### DATA PROVIDED
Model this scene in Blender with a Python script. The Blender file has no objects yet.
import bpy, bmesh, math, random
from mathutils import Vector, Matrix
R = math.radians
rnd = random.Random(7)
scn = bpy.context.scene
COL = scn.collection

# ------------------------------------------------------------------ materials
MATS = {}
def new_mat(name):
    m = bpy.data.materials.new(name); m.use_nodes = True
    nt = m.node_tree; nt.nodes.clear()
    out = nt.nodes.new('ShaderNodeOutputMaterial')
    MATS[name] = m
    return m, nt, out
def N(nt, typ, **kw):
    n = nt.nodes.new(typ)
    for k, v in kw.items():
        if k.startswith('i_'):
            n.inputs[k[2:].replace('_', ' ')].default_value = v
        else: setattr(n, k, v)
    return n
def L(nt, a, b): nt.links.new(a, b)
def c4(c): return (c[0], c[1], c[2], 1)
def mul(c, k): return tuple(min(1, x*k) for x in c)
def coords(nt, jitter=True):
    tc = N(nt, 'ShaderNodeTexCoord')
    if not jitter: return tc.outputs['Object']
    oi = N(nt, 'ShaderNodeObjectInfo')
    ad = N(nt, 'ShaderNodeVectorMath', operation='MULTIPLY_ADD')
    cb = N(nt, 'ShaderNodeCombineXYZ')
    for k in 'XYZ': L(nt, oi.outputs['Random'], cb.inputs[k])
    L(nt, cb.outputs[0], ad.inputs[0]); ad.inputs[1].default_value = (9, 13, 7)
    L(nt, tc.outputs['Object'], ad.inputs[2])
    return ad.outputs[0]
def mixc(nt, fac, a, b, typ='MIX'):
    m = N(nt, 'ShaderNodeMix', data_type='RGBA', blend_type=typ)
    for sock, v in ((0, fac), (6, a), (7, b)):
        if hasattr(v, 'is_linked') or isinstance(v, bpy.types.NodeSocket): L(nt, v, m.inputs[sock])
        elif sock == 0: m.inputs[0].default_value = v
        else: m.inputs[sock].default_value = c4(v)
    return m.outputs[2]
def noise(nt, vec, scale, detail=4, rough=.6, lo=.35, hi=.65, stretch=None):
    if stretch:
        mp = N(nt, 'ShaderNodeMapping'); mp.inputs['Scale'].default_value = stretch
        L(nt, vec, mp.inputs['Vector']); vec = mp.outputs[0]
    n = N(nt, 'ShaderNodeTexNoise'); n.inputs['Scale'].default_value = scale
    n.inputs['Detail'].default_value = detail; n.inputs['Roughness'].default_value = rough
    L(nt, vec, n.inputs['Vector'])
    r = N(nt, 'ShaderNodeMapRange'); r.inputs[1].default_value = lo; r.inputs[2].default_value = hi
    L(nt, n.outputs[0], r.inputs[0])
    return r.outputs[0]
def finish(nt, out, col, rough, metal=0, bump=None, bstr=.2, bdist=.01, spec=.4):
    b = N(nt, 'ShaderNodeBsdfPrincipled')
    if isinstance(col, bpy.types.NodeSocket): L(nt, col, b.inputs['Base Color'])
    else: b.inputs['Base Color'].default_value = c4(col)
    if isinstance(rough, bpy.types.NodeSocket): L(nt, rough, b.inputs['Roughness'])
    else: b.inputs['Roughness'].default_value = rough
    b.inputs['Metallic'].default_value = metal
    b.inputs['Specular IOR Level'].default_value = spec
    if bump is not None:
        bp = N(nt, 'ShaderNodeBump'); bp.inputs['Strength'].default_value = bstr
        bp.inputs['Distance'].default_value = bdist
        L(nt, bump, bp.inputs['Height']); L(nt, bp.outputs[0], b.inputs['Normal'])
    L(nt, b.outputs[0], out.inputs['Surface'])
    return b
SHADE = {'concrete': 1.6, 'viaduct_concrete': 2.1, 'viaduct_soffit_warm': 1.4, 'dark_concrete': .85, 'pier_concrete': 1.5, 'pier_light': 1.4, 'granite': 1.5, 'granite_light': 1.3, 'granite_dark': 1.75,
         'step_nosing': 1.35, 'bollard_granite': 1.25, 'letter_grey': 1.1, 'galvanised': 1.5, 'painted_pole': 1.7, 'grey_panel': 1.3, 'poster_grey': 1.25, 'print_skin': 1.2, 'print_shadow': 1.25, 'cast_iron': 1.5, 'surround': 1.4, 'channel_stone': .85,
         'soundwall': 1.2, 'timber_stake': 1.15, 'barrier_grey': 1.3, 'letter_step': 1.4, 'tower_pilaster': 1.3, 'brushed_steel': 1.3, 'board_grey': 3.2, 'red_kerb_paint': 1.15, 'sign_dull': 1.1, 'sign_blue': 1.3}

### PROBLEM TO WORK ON
In the listing above, please print only the lines from the first one to the line where "COL = scn.collection" appears, exactly as written, both of those lines included.

### THE RESULT
Model this scene in Blender with a Python script. The Blender file has no objects yet.
import bpy, bmesh, math, random
from mathutils import Vector, Matrix
R = math.radians
rnd = random.Random(7)
scn = bpy.context.scene
COL = scn.collection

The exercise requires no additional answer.